フィギュアスケート男子の高橋大輔(32=関大KFSC)が14日、大阪・高石市内の通年型リンク「臨海スポーツセンター改修工事完成記念式典」に出席した。

同センターはいったん閉鎖される予定だったが、高橋らの募金によって存続となった全国でも非常に珍しいリンク。高橋はイベント後の会見で「大学(関大)に入りたてのころに、高槻(市内)のリンクがなくなって、困っているところをここですべらせてもらった。(リニューアル工事が)完成したんだ、とうれしい気持ちがあります」と口にした。

同センターは08年に耐震工事の必要性が指摘されて、14年までに閉鎖される予定だった。工事費3億円の半分にあたる1億5000万円を募金できれば、大阪府が残り1億5000万円を拠出するという流れになった。

高橋は、当時を振り返って「正直、1億5000万円を集められるとは思ってなくて。

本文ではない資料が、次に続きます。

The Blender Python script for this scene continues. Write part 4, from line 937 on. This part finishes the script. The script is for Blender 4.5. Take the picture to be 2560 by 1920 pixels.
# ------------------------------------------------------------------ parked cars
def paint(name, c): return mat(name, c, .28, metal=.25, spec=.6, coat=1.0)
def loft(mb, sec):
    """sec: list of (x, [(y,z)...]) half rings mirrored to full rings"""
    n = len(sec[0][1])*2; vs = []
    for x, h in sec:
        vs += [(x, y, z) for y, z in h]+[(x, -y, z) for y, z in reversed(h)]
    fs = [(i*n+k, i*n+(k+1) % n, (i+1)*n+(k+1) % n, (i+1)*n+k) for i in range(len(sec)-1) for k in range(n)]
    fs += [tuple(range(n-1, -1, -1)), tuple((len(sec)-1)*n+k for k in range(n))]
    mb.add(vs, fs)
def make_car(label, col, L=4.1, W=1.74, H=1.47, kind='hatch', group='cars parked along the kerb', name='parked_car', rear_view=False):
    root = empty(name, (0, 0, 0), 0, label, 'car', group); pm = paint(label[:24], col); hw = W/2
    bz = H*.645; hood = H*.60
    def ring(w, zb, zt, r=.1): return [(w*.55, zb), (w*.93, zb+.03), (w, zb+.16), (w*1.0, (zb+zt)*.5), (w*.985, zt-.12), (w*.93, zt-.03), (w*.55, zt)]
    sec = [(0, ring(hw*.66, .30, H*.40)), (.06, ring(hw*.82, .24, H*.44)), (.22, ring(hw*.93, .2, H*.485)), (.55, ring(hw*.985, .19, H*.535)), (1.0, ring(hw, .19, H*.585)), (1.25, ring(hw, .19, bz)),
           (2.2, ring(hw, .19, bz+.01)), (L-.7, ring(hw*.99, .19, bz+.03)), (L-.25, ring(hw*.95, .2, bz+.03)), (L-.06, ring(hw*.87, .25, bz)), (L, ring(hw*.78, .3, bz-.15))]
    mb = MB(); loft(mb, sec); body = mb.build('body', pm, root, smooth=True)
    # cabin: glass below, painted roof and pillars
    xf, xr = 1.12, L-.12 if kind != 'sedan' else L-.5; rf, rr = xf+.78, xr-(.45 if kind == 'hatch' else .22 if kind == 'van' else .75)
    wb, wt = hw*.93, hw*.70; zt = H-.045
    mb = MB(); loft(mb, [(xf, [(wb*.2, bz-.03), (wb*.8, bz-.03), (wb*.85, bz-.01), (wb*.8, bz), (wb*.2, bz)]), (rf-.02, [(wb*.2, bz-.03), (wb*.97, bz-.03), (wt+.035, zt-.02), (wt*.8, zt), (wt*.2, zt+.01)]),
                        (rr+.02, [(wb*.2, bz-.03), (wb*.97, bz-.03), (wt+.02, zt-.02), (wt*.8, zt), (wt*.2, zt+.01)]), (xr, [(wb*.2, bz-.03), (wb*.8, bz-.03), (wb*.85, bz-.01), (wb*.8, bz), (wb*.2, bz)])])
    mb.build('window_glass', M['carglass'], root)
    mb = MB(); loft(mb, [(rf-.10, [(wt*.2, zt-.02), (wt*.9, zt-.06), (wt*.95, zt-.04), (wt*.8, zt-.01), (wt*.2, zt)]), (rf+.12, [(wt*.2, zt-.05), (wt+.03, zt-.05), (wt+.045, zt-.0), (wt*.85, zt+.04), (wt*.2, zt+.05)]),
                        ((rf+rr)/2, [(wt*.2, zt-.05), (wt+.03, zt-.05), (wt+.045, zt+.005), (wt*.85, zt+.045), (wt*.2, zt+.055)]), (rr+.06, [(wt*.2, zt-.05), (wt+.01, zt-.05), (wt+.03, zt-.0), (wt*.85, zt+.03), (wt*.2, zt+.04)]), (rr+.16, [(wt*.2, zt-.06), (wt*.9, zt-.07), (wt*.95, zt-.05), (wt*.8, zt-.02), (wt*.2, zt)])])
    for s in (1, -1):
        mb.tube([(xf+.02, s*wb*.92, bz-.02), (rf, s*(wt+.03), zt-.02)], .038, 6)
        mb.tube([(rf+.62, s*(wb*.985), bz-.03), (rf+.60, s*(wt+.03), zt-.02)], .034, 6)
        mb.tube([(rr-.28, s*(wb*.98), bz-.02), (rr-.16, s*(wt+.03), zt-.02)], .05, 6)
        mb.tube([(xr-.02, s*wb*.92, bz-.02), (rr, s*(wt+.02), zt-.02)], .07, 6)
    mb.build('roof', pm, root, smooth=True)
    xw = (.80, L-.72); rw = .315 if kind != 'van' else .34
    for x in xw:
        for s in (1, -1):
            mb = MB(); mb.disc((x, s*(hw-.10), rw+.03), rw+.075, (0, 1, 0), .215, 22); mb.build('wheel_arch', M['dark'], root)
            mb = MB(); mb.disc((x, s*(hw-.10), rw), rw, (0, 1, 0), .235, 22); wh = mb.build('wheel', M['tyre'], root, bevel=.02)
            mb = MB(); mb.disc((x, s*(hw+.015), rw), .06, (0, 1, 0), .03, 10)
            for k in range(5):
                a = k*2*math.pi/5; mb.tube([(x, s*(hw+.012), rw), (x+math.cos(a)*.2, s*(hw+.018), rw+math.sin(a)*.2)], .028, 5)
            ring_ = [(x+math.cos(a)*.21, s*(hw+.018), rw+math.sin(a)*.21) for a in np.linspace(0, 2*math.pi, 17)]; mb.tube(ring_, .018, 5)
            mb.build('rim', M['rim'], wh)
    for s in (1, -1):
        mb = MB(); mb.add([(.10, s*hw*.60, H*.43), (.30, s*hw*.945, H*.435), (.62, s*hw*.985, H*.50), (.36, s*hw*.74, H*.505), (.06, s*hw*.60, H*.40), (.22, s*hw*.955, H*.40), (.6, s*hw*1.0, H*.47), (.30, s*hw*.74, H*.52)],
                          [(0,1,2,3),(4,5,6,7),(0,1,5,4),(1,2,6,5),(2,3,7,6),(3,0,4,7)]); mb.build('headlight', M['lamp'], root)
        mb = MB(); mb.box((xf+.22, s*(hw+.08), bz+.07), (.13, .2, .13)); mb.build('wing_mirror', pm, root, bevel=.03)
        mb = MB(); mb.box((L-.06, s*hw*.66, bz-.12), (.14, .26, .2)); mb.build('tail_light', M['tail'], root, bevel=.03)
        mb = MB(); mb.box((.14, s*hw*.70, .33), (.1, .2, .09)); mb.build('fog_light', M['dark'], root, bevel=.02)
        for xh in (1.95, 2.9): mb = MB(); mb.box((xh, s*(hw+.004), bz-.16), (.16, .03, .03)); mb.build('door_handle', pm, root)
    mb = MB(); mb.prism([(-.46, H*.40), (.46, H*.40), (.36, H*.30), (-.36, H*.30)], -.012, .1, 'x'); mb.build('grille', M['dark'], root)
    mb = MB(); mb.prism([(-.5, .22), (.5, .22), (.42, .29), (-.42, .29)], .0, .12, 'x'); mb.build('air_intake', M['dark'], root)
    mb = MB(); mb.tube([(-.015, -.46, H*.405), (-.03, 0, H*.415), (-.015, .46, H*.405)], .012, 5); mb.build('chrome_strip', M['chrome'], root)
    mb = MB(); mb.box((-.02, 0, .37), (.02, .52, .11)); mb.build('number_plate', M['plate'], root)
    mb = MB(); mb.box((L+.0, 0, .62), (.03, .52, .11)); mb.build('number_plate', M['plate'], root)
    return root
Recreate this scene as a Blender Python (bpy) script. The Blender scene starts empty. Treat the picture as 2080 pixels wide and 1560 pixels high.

でもやってダメなら受け入れられる、やらずに終わりたくないと思った」という。関大時代に練習を行ったリンクということも背中を後押しした。「臨海(スポーツセンター)では実際にお世話になっていて。もし違う地域でスケートをやっていたら、偽善者っぽくなるかなと思ったけど、臨海は実際に使わせてもらっていたところ。少しでも協力できれば、自分の名前を使えるなら使ってほしいと思っていました」と口にした。

存続運動は、全国から約13万2000人分の署名、寄付金は2万人以上から1億5200万円にのぼった。そして同センターの存続が決定した。

高橋は「結果的に1億5000万円集まると思っていなかったが、それがかなった。日本はスケートリンクが多いとはいえない。1度なくなると、新たに作るのは難しい。その危機から戻せてうれしい。もしそういうリンクが全国のどこかにあれば、希望を捨てずに頑張って欲しい。(募金で存続という)1つの形を残せたと思う。いろんなところにリンクができてほしいです」と願っていた。